In chapter eight of the book of Nehemiah, the sacred author allows us to see the commotion in the assembly the first time that the texts are proclaimed from “the book of the law of Moses which the Lord had commanded for Israel”. What is heard initially causes fear, tears and great sadness because the people feel that they have ignored the commands of their God. The feeling quickly turns into a celebration because “the Lord is your strength” and because they finally understood “the words that had been explained to them.”
What had originally been a shared experience became a reflection of faith, oral tradition, writing and, finally, Sacred Scripture anchored in the Pentateuch, millenary and sacred texts that should be read from the perspective of faith and the deep conviction that God speaks and does so with a purpose for the life of each one and of the whole Church. That is why a lector is not someone who reads an important text before the liturgical assembly, but mainly a member of the Church who communicates to the rest of the faithful his personal faith in the text that is being solemnly read.
Fully convinced of this, St.
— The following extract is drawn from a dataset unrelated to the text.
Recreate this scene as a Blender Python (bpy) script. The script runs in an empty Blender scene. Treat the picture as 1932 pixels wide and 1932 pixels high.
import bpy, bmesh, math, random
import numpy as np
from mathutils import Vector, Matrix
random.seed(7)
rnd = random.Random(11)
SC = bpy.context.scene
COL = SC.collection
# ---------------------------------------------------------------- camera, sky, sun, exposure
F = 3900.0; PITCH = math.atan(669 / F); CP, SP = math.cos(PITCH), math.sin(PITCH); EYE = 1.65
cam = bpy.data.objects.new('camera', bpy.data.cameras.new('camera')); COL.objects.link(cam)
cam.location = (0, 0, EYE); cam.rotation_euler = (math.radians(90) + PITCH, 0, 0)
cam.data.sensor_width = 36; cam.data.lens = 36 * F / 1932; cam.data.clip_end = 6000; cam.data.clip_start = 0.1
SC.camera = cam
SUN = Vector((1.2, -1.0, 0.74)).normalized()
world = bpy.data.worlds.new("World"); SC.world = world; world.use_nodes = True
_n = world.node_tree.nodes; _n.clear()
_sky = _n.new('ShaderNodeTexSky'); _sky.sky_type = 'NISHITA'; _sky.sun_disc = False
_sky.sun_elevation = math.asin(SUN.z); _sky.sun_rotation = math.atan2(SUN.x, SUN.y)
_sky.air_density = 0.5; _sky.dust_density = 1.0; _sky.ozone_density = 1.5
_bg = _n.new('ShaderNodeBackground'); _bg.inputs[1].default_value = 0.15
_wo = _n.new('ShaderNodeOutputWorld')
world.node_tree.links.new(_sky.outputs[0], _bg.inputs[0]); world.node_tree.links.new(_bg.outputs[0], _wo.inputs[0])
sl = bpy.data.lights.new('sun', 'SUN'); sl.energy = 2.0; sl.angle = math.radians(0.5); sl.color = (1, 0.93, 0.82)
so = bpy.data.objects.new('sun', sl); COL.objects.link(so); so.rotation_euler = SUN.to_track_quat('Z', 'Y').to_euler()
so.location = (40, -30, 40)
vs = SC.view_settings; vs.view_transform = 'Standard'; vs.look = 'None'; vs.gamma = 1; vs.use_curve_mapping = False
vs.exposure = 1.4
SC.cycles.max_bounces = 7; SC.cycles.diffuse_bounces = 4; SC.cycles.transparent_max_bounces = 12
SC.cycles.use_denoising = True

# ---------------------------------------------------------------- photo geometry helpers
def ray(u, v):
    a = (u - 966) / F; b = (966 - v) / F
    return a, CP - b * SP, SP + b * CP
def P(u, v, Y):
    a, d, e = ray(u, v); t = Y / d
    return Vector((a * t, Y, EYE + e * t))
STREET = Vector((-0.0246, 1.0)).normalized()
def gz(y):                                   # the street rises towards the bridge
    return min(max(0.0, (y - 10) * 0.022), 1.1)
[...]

Augustine reminded us that in this world the Word of God is given to us in letters, in sounds, in codex, in the voice of the lector and the preacher. In the fourth century A.D., St. Jerome would affirm in a famous commentary, “you do not listen to the reader, you listen to God.” That is why everything in a proclaimer should lead to that transcendent truth that he must announce from deepest conviction, from reflection on the text, from his knowledge, technical preparation, and by taking on the content and message of the text.
A few years ago, I was on mission in North Carolina with immigrant peasants of great fidelity to the Church, when almost at the beginning of the celebration of the Eucharist, I heard the sister in charge of preparing the Mass ask a young man who was arriving that moment at church: “Do you want to read?” Evidently, not only had he not prepared the reading, he had never seen it before. It was chaos from the beginning: “A Reading from the Letter to the Ramones.” It was obvious that he did not know any “Romans,” but there were many Ramones on his list of friends. Needless to say, the rest of the reading was totally unintelligible.